From the community’s point of view the most efficient (i.e. cost-effective) configuration of water treatment systems could be along the following lines. Factory A reduces its discharge of effluent (or improves its filtration) by less than it would if taxed an amount equal to the damage caused. Instead it seeks to limit the damage by sharing the costs of operating and up-grading B’s purification plant. This could be much more efficient, offering gains to both parities. It is an outcome that could be achieved by encouraging negotiation between the two firms, or allowing them to merge. It could not be achieved by a unilateral tax.

Internalizing an externality by merger is possibly only between firms, but negotiation is possible in a wider context (between consumers, or between consumers and firms) whenever the numbers involved are not large. The that the numbers often are large. Consider motorists creating congestion on a public road. Negotiation to reduce the external costs that each imposes on the others is hardly feasible. The transaction costs would be enormous. Some sort of second best solution is to be preferred. A tax on fuel, licence fees and highway rules are among the possibilities. They would at least help to reduce congestion, or limit its consequences.

Corrective taxes are best seen in this light. They are seldom a practical way of achieving Pareto efficiency. But they could be part of a second best solution to the problem of market failure. As such they are to be weighted against other second best solutions such as licences, zoning laws and outright prohibitions. In the river pollution example, if there were too many firms to make negotiation feasible, a law prohibiting the discharge of effluent, or even one prohibiting the use of river water for industrial purposes, would clearly eliminate the externality. But it would not bring about a particularly efficient state of affairs. In such circumstances the use of admittedly rough corrective taxes might be a serious alternative.

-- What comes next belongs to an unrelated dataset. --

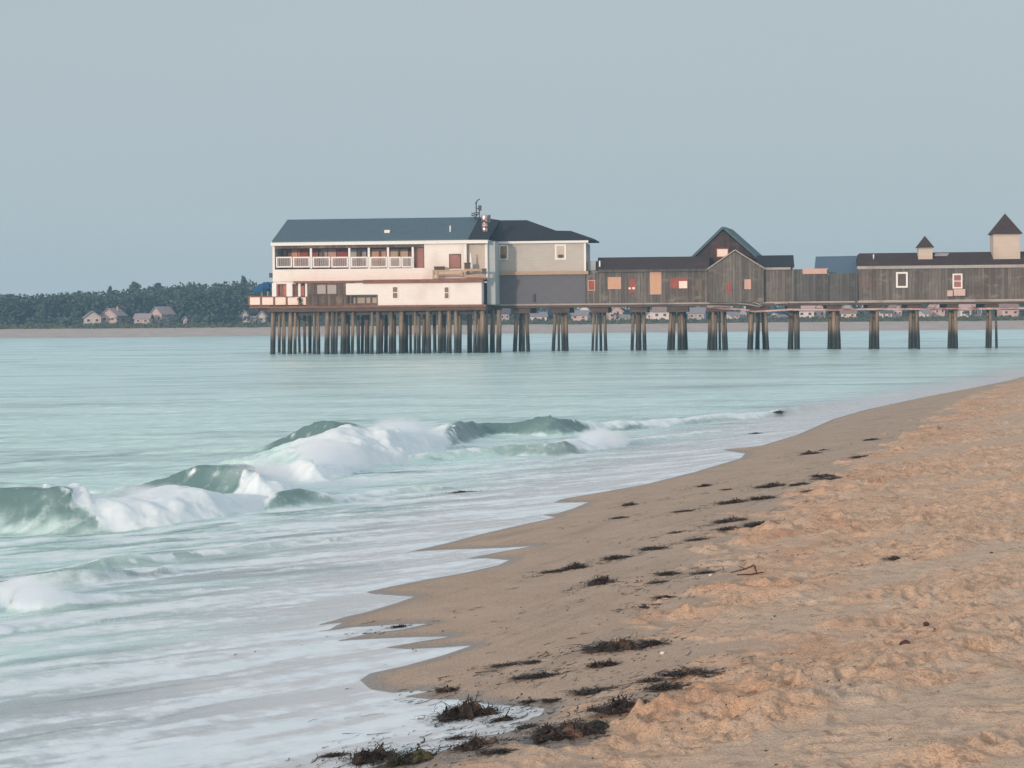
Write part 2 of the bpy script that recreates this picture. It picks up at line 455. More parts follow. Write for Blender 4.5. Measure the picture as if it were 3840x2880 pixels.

In other circumstances a combination of measures might be appropriate. A tax on tobacco is almost always designed with an eye to revenue, the demand for the commodity being inelastic, but the acceptability of the tax is probably due to widespread recognition of the external costs imposed by smokers on non-smokers. The sheer difficulty of trying to measure these costs makes a genuinely corrective tax all but impossible. So partial prohibitions in the form of non-smoking areas are common. Their creation is a much more practical approach to a common social problem than attempting to tax smokers whenever they cause inconvenience to others – or suggesting that non-smokers should pay smokers to refrain from indulging.

This brings us to a final point. In our original example, if A and B were brought to the negotiating table, the outcome of the negotiation would be very different if the laws, customs or conventions of the society gave riparian owners (a) the right to discharge effluent or (b) the right to draw clean water. The two regimes would result in two very different distributions of the potential gains. But under either regime an efficient outcome would be possible – one in which all opportunities for mutually beneficial bargains had been exhausted. Corrective taxes and subsidies are concerned with the latter, not with the distribution of the gains from trade – that is to say: with efficiency, not equity.